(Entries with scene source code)
^^^^

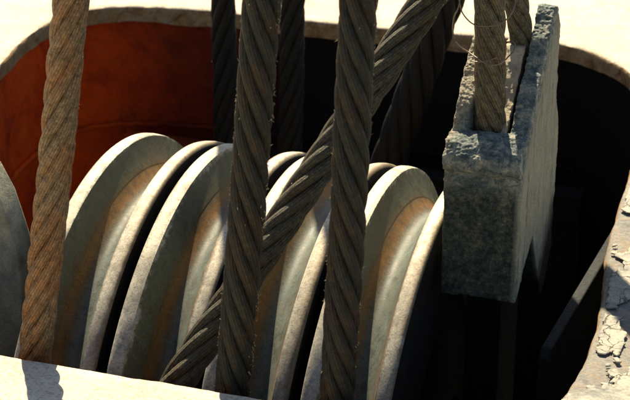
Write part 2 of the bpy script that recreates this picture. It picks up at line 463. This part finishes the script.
# ---------------------------------------------------------------- ropes
def rope(path, R, label, mat, hand=1, lay=6.4, phase=0., hairs=200, ns=6, name='wire_rope', group='thick twisted wire ropes'):
    C = catmull(path, .016); T, N, B = frames(C)
    s = np.concatenate([[0], np.cumsum(np.linalg.norm(np.diff(C, axis=0), axis=1))])
    base = C[0]
    t = thing(name, tuple(base), label, 'wire rope', group)
    L = lay * 2 * R; r0, rr = R * .655, R * .352; seg = 22; nw = 13
    hel = math.atan(2 * math.pi * r0 / L)
    for k in range(ns):
        a = 2 * math.pi * k / ns + phase - hand * 2 * math.pi * s / L
        a = a + .10 * np.sin(s * 2.3 + phase * 7) + .05 * np.sin(s * 5.9 + k * 1.7) 
        rw = rr * (1 + rs.uniform(-.03, .03)) 
        er = np.cos(a)[:, None] * N + np.sin(a)[:, None] * B
        et = -np.sin(a)[:, None] * N + np.cos(a)[:, None] * B
        ph = np.linspace(0, 2 * math.pi, seg + 1)
        wob = 1 + .010 * np.sin(s * 23 + k * 2.1) + .018 * np.sin(s * 7.3 + k * 4.1 + phase)
        cen = C + er * (r0 * wob)[:, None]
        V = cen[:, None, :] + rw * (np.cos(ph)[None, :, None] * er[:, None, :] + np.sin(ph)[None, :, None] * et[:, None, :] / math.cos(hel))
        V = (V - base).reshape(-1, 3); m = seg + 1; nn = len(C)
        I = np.arange(nn - 1)[:, None] * m + np.arange(seg)[None, :]
        Fq = np.stack([I, I + 1, I + m + 1, I + m], -1).reshape(-1, 4)
        me = bpy.data.meshes.new('strand')
        me.vertices.add(len(V)); me.vertices.foreach_set('co', V.ravel().astype(np.float32))
        me.loops.add(Fq.size); me.loops.foreach_set('vertex_index', Fq.ravel().astype(np.int32))
        me.polygons.add(len(Fq)); me.polygons.foreach_set('loop_start', (np.arange(len(Fq)) * 4).astype(np.int32))
        me.update(calc_edges=True)
        U = (ph[None, :] / (2 * math.pi) * nw - hand * s[:, None] / (L * .62) * nw * .55)
        Vv = np.repeat(s[:, None], m, 1)
        uvs = np.stack([U, Vv], -1).reshape(-1, 2)[Fq.ravel()]
        uvl = me.uv_layers.new(name='UVMap'); uvl.data.foreach_set('uv', uvs.ravel().astype(np.float32))
        me.validate()
        obj('strand', me, mat, t)
    # rope core closes the middle
    v, f = tube(path, R * .42, 8, .05); obj('core', mesh('core', [np.array(q) - base for q in v], f), M_DARK, t)
    # broken wires off the surface, massed at the sides to imitate sun glint
    vs, fs = [], []
    for _ in range(hairs):
        i = rs.randint(2, len(C) - 2)
        if noise.noise(Vector((i * .11, phase * 9, 0))) < -.05 and rs.rand() < .8: continue
        q = (rs.choice([0, math.pi]) + rs.normal(0, .22)) if rs.rand() < .9 else rs.uniform(0, 2 * math.pi)
        q += .15
        d = math.cos(q) * N[i] + math.sin(q) * B[i]; e = -math.sin(q) * N[i] + math.cos(q) * B[i]
        dirv = T[i] * rs.choice([-1, 1]) * rs.uniform(.5, 1) + d * rs.uniform(.05, .6) + e * rs.uniform(-.5, .5)
        ln = rs.uniform(.004, .010) if rs.rand() < .95 else rs.uniform(.010, .02); p0 = C[i] + d * R * rs.uniform(.93, 1.0)
        p1 = p0 + dirv * ln * .5; p2 = p1 + dirv * ln * .4 + d * rs.uniform(-.3, .5) * ln; w = rs.uniform(.0008, .0016)
        b0 = len(vs)
        for P, ww in ((p0, w), (p1, w * .8), (p2, w * .3)):
            for u in range(3):
                an = 2 * math.pi * u / 3; vs.append(P + ww * (math.cos(an) * e + math.sin(an) * np.cross(T[i], e)) - base)
        for r_ in (0, 3):
            for u in range(3): fs.append((b0 + r_ + u, b0 + r_ + (u + 1) % 3, b0 + r_ + 3 + (u + 1) % 3, b0 + r_ + 3 + u))
    if hairs:
        o = obj('frayed_glint_wire', mesh('frayed_glint_wire', vs, fs), M_HAIR, t); o['kind'] = 'stuff'
    return t

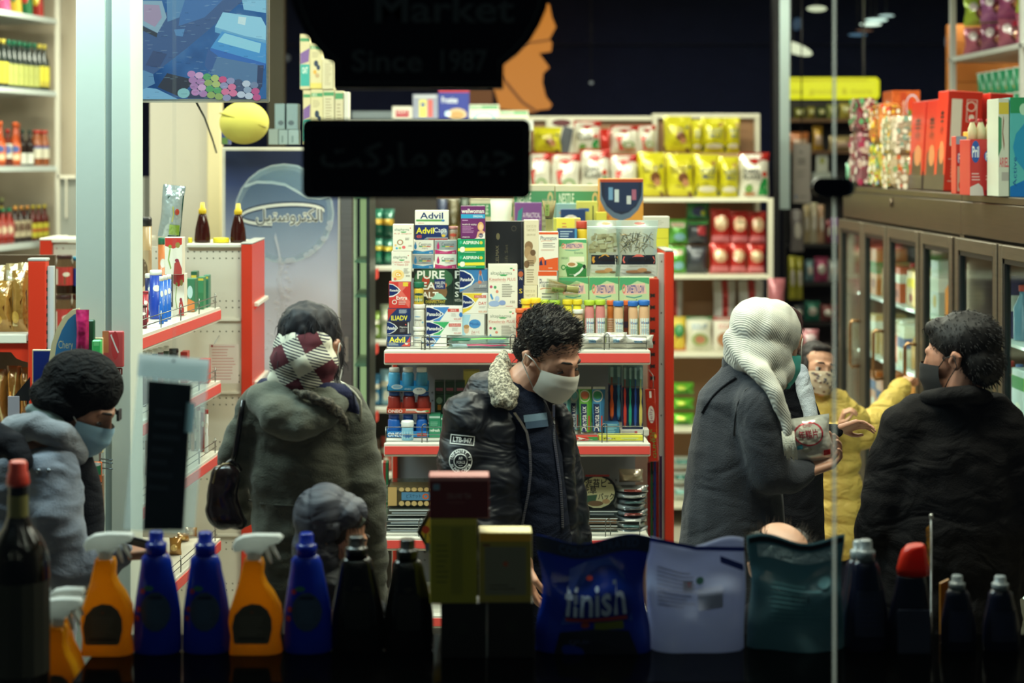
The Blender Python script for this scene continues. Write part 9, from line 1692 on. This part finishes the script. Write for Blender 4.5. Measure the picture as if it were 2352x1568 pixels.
# ---- man in black quilted jacket, back to the window
Y = 4.85; M8 = HM(P(2208,826,Y),-128,8,0,1.04)
p8 = person('man from behind in black jacket and black mask facing the fridges',(X(2180,Y),Y,0),M8,'#b07c64',(P(2198,912,Y),.055),[],[[K(2190,1000,Y,55),K(2180,1200,Y,110,80),K(2180,1450,Y,110,80)]])
fmask(M8,p8,'#050507',loops='#0c0c10')
hair(M8,p8,'#0d0908',[((0,.020,.052),(.080,.098,.078)),((0,.056,-.012),(.070,.056,.064)),((0,-.04,.090),(.055,.045,.028))],.004,1100,.012,(0,.3,-.6),seed=3,up=.7)
g = G(); chain(g,[K(2190,960,Y,110,70),K(2188,1040,Y,150,90),K(2180,1200,Y,165,105),K(2176,1400,Y,170,110),K(2176,1540,Y,165,110)]); chain(g,[K(2080,985,Y,62),K(2046,1090,Y,60),K(2022,1200,Y,56),K(2010,1330,Y+.06,48)]); chain(g,[K(2300,985,Y,62),K(2332,1100,Y,58),K(2335,1220,Y+.03,52),K(2320,1340,Y+.1,44)]); capsule(g,P(2110,950,Y),.06,P(2280,945,Y),.06)
cloth('jacket',g,p8,('#0d0a0a','fabric',.8,8),.012,4,wr(.009,8,(1,1,1.8),7),'black quilted jacket')
g = G(); chain(g,[K(2128,915,Y-.02,20),K(2165,908,Y-.085,20),K(2225,905,Y-.09,22),K(2262,912,Y-.03,20)]); cloth('jacket_collar',g,p8,('#121011','fabric',.8,8),.009,3)
lower(p8,2176,4.87,120,'#14141a')
# ---- top of a head just above the pouches
Y = 4.5; M9 = HM(P(1795,1312,Y),20,20,0,.98)
p9 = person('balding person of whom only the crown shows above the teal pouch',(X(1795,Y),Y,0),M9,'#c09278',(P(1795,1380,Y),.055),[],[[K(1795,1400,Y,60),K(1795,1560,Y,70)]])
hair(M9,p9,'#3a342e',[((-.055,.02,.045),(.030,.075,.055)),((.055,.02,.045),(.030,.075,.055)),((0,.075,.03),(.065,.035,.055))],.005,500,.025,(0,0,.4),seed=6,up=.8); eyes(M9,p9,.3)
g = G(); chain(g,[K(1795,1420,Y,100,60),K(1795,1600,Y,110,70)]); cloth('dark_coat',g,p9,('#16161c','fabric'),.013,4); lower(p9,1795,4.5,80,'#16161c',top=1600)
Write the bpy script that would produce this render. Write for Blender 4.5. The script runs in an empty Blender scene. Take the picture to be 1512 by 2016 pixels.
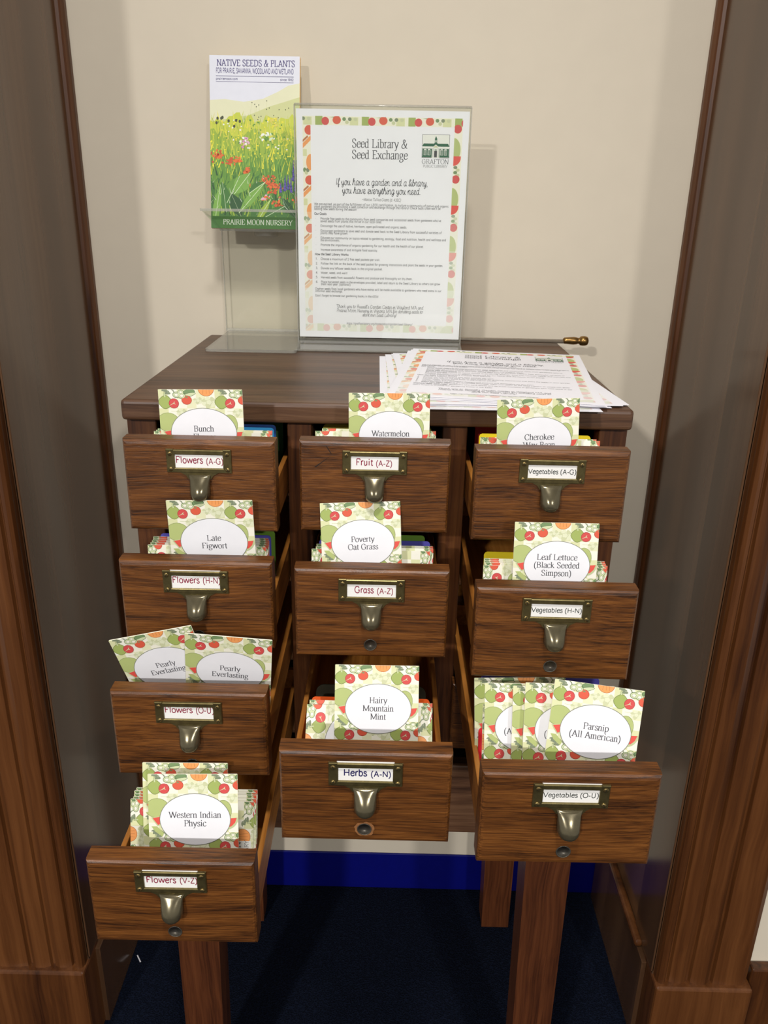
import bpy, bmesh, math, random
from mathutils import Vector, Matrix
SC = bpy.context.scene
COL = SC.collection
rnd = random.Random(7)

# ------------------------------------------------------------------ camera
cp, sp = math.cos(0.36700), math.sin(0.36700)
cy, sy = math.cos(0.00708), math.sin(0.00708)
cr, sr = math.cos(0.01949), math.sin(0.01949)
FW = Vector((-sy*cp, cy*cp, -sp)); RT = Vector((cy, sy, 0)); UP = RT.cross(FW)
RT2 = cr*RT + sr*UP; UP2 = -sr*RT + cr*UP
cam_d = bpy.data.cameras.new('camera'); cam = bpy.data.objects.new('camera', cam_d); COL.objects.link(cam)
cam.matrix_world = Matrix(((RT2.x, UP2.x, -FW.x, 0.01473), (RT2.y, UP2.y, -FW.y, -0.79339),
                           (RT2.z, UP2.z, -FW.z, 1.26780), (0, 0, 0, 1)))
cam_d.sensor_fit = 'VERTICAL'; cam_d.sensor_height = 36.0; cam_d.lens = 1597.1/2016*36
cam_d.clip_start = 0.02
SC.camera = cam
# ------------------------------------------------------------------ world, lamps, exposure
wd = bpy.data.worlds.new('world'); SC.world = wd; wd.use_nodes = True
bg = wd.node_tree.nodes['Background']; bg.inputs[0].default_value = (1.0, 0.98, 0.95, 1); bg.inputs[1].default_value = 0.34
SC.view_settings.view_transform = 'Standard'; SC.view_settings.look = 'None'
SC.view_settings.exposure = 0.2; SC.view_settings.gamma = 1.0
LAMPS = [(-1.40, -3.60, 2.56, 138.0), (0.00, -0.85, 2.56, 20.0), (1.20, -3.60, 2.56, 76.0)]
LAMP_COL = (1.0, 0.975, 0.945)
LAMP_R = 0.10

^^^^

EXERCISE REQUIREMENTS
Search the listing for the word "that". Copy every line in which it occurs.

RESPONSE TO THE TASK
Write part 2 of the bpy script that recreates this picture. It picks up at line 463. This part finishes the script.
Write the bpy script that would produce this render. Write for Blender 4.5. The script runs in an empty Blender scene. Take the picture to be 1512 by 2016 pixels.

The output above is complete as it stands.